Married couples filing jointly can receive a credit of up to $2,000, while individuals may receive a credit of up to $1,000. Some of the criteria that determines eligibility for the credit are as follows:

·         For someone Single, Married Filing Separately, or Qualifying Widow(er), income
cannot be greater than $28,750.

·         For those filing as Head of Household, income cannot exceed $43,125.

·         For couples that Married Filing Jointly, income cannot be greater than $57,500.
In addition, you cannot have been a full-time student during 2012, cannot have been claimed as a dependent on anyone else’s tax return and you must be at least 18 years old. 

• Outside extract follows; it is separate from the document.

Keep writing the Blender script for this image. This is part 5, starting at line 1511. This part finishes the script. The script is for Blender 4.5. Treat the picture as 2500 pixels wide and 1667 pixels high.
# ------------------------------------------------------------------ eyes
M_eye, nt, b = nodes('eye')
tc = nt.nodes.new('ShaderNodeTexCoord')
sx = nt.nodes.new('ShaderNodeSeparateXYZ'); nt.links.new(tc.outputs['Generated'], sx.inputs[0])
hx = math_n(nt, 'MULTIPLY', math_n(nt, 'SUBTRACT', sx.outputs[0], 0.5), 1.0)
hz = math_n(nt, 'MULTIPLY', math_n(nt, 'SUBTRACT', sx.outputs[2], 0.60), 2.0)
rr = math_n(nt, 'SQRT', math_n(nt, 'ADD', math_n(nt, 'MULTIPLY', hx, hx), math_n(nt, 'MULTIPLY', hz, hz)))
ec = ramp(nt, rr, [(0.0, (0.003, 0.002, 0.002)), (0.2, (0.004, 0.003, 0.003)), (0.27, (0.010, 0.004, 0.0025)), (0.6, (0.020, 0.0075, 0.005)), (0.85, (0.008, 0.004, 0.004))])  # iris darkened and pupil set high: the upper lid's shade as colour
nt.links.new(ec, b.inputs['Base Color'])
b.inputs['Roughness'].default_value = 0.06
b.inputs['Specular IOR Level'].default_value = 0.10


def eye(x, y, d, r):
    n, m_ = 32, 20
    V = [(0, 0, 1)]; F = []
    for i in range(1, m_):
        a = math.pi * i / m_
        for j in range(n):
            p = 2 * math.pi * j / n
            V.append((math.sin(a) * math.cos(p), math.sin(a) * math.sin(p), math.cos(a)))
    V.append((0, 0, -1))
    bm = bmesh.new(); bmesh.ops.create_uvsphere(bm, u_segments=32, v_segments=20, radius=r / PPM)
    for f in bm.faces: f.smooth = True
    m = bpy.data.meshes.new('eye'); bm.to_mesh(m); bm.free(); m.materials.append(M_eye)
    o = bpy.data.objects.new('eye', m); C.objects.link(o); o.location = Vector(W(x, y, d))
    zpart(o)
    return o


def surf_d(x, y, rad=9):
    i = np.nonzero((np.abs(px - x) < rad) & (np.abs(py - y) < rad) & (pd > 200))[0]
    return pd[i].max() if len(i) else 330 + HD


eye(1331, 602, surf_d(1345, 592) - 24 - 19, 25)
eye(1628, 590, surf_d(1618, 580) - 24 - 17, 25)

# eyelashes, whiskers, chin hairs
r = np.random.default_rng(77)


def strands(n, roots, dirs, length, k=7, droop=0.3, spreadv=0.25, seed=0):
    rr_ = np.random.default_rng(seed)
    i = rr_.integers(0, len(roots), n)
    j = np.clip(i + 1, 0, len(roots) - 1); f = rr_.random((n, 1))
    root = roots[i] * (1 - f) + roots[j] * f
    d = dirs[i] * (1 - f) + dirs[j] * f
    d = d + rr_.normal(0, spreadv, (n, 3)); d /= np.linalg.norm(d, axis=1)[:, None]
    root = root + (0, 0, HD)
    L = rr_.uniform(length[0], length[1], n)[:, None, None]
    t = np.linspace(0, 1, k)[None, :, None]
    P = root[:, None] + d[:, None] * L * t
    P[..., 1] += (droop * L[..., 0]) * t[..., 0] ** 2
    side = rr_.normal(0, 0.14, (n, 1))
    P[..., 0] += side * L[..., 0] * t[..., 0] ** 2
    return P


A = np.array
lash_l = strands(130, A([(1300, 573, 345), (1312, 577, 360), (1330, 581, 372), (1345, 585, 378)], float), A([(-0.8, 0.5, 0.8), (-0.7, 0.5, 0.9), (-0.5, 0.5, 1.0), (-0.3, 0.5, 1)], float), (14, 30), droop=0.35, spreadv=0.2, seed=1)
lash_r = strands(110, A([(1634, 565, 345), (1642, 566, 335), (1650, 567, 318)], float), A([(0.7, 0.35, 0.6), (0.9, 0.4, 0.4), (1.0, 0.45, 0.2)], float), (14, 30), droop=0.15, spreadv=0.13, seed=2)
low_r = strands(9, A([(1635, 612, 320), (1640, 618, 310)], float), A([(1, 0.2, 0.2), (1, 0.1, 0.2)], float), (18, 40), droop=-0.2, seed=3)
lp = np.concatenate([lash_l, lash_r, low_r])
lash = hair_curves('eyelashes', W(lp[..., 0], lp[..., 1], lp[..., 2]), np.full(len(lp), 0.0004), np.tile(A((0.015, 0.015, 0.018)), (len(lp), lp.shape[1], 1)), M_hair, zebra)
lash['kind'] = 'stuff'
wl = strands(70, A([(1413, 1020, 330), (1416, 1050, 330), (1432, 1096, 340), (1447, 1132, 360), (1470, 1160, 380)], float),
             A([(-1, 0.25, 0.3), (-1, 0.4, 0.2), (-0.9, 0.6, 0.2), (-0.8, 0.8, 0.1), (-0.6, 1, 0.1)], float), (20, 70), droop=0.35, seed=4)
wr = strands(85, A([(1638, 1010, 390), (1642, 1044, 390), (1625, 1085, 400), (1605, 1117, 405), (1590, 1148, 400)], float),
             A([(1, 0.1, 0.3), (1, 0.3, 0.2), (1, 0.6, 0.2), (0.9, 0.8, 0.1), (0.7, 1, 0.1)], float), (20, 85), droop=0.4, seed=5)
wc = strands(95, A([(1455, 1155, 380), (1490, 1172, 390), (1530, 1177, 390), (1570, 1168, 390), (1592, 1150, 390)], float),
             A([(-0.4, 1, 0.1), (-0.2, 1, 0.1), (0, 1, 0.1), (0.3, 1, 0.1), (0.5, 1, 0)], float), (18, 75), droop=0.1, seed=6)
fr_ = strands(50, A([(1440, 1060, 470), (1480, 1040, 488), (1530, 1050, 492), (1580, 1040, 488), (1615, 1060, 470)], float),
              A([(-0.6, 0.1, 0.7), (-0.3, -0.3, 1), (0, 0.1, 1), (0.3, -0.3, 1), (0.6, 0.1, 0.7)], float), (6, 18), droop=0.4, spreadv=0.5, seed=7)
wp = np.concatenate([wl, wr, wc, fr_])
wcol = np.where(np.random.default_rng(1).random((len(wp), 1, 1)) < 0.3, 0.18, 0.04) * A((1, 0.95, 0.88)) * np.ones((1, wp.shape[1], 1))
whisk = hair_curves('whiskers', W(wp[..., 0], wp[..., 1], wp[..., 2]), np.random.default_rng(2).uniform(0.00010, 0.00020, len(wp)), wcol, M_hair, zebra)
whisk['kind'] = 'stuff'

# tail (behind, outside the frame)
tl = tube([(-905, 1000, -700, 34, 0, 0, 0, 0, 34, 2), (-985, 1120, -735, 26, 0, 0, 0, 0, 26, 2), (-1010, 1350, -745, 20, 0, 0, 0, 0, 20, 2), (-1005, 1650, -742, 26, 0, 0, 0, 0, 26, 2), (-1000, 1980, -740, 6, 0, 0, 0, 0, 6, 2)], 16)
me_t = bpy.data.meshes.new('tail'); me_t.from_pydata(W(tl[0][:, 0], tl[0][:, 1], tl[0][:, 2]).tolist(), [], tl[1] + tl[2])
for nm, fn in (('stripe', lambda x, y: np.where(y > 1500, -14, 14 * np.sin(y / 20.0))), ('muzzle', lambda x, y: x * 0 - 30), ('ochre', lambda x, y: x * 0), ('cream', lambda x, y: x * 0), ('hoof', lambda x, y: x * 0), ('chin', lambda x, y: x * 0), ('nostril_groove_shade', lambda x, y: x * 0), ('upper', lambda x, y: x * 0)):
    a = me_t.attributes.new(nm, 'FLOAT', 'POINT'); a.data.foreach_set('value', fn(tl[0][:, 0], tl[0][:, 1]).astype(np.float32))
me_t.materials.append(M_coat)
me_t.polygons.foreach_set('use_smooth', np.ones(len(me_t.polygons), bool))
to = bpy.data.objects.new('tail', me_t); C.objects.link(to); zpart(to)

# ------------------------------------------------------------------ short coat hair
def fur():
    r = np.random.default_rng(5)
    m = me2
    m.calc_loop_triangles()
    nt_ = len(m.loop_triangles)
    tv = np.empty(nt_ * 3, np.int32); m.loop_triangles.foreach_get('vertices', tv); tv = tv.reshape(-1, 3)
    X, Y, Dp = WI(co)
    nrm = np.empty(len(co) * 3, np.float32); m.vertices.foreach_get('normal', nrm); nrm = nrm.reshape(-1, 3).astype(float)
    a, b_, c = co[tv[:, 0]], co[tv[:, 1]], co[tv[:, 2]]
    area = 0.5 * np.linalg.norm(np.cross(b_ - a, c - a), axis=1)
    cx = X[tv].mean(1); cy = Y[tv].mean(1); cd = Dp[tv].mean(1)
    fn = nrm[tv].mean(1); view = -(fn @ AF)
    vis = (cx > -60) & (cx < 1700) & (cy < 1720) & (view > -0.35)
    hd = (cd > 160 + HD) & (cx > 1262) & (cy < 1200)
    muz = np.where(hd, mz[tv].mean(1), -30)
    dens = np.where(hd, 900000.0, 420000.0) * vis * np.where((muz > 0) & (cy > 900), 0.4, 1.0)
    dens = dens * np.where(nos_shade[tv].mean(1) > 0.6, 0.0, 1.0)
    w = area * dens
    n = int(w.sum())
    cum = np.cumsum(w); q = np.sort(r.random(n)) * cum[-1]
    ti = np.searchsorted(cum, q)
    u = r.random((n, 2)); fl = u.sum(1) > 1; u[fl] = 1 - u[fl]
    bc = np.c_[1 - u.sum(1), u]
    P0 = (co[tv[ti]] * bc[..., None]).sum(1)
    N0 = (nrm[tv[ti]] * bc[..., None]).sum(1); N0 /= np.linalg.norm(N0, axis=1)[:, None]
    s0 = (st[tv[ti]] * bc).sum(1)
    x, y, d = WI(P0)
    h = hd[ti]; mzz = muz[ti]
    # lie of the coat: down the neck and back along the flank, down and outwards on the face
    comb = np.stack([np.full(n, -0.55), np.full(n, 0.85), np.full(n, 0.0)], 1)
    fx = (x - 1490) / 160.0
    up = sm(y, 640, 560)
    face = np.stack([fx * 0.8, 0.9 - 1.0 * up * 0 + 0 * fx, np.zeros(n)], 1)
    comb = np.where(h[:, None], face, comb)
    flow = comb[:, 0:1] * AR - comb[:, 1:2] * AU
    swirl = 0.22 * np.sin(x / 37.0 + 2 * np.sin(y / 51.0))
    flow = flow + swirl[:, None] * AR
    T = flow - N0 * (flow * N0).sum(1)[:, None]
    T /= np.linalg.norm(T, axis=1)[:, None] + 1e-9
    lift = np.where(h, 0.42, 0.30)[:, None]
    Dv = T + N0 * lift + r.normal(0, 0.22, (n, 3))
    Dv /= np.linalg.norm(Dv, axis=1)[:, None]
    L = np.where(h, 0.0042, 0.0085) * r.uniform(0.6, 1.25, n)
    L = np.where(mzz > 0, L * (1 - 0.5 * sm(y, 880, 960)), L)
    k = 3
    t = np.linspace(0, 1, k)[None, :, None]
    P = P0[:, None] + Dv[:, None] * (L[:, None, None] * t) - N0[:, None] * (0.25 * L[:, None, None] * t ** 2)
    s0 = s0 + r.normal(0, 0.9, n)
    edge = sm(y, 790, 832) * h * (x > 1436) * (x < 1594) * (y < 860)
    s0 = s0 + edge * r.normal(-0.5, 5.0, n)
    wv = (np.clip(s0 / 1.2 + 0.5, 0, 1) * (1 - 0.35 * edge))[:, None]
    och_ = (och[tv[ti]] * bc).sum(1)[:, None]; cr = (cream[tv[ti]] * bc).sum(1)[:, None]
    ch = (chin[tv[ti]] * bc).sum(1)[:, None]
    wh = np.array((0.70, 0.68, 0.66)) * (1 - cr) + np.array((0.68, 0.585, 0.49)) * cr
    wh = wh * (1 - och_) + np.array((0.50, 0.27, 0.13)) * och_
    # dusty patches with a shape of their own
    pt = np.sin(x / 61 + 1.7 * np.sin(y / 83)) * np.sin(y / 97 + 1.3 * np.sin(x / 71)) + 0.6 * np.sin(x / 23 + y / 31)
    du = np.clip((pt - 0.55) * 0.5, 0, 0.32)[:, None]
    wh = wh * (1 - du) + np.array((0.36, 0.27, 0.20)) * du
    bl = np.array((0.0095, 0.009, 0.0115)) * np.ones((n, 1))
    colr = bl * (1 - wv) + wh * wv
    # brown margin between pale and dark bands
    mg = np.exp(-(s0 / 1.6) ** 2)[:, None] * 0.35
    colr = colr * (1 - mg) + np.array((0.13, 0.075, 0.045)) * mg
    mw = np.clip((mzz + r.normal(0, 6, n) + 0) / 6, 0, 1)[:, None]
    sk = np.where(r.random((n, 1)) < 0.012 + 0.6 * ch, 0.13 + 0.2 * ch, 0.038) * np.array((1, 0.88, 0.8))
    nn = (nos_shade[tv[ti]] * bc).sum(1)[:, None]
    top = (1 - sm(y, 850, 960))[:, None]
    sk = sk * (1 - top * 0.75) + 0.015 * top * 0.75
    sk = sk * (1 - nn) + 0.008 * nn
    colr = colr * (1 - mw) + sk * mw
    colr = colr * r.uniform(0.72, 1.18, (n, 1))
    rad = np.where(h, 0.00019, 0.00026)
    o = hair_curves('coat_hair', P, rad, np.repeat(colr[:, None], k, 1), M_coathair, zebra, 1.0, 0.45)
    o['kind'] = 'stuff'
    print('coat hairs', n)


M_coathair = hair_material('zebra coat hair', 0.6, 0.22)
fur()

It is possible that you may also be eligible for additional tax benefits based on your income level. Often all or part of any contributions to a traditional IRA can be deducted. Check with your tax professional to find out what benefits you may be eligible for.

 

Thursday, May 30, 2013

IRS-Related Scam Targets Students

Young adults enrolled in colleges are being approached by tax scammers and fooled into giving up their identification information.  Most college students feel they are pretty familiar with scams and don’t think they could be caught off guard, but this scam is working on many.   The IRS has identified thousands of bogus refund claims in the past few weeks.

Scammers contact students and tell them they are eligible for the American Opportunity Tax Credit, which will get them a refund check of up to $1,000.  They offer to file all of the necessary documents if the student pays them $500 up front.  The lure of an extra $500 appears to be attractive enough to escape the radar of even scam-savvy students.  Unfortunately, they instead come to find out they have lost the $500 for good and will not receive a check from the IRS.  Many of these students have never filed a tax return and think it would be easier to have someone else handle it for them.  Thus, they get pulled into the scam.  

If you know a college student, be sure to warn him or her to be aware of and avoid this particular scam.  While it is possible that some students are eligible for the American Opportunity Tax Credit, they should use a reputable tax preparer to assist them, and be sure to check the company’s credentials with the Better Business Bureau. 

You can always give FlemmerAssociates, LLP a call.  We’ll be happy to see whether you are eligible for the tax credit and prepare the filings for you. 

Monday, May 27, 2013

Paying Back the First-Time Home Buyer Credit

Those taxpayers who purchased their first home in 2008 and claimed the First-Time Home Buyer Credit, are required to pay the credit back in 15 equal annual installments. Despite the name, during 2008 the credit was more like a no-interest loan than a true credit, and payments should have begun on your 2010 tax return. If you haven’t begun the payback yet, you need to consult with a tax professional to ensure you get started with your payments as soon as possible.

If you purchased your home after 2008, you are not required to pay back the credit unless you sold the home or stopped using it as your primary residence within 36 months of the purchase. In this scenario, as well as the same scenario for homes bought in 2008, you will be required to repay the entire credit on the following tax return. 

To show the annual repayment on your return, use line 59b on form 1040. For the one-time complete repayment, because you no longer use the home as your primary residence, use form 5405 Repayment of the First-Time Homebuyer Credit and attach it to your return.

The IRS even has a tool to help you determine the correct information for reporting the repayment. Find it online at http://www.irs.gov/Individuals/First-Time-Homebuyer-Credit-Account-Look-up. You will need to provide your social security number, date of birth and address in order to utilize this tool. If the credit was claimed on a joint return, you will also need to look up your spouse’s share of the credit because the IRS assumed each spouse claimed half of the credit.

The online tool will provide you with the original amount of the credit, the annual repayment amounts, the total amount paid thus far and the balance still remaining. Print the page to assist your tax preparer in completing your returns, making sure to keep a copy for your personal records.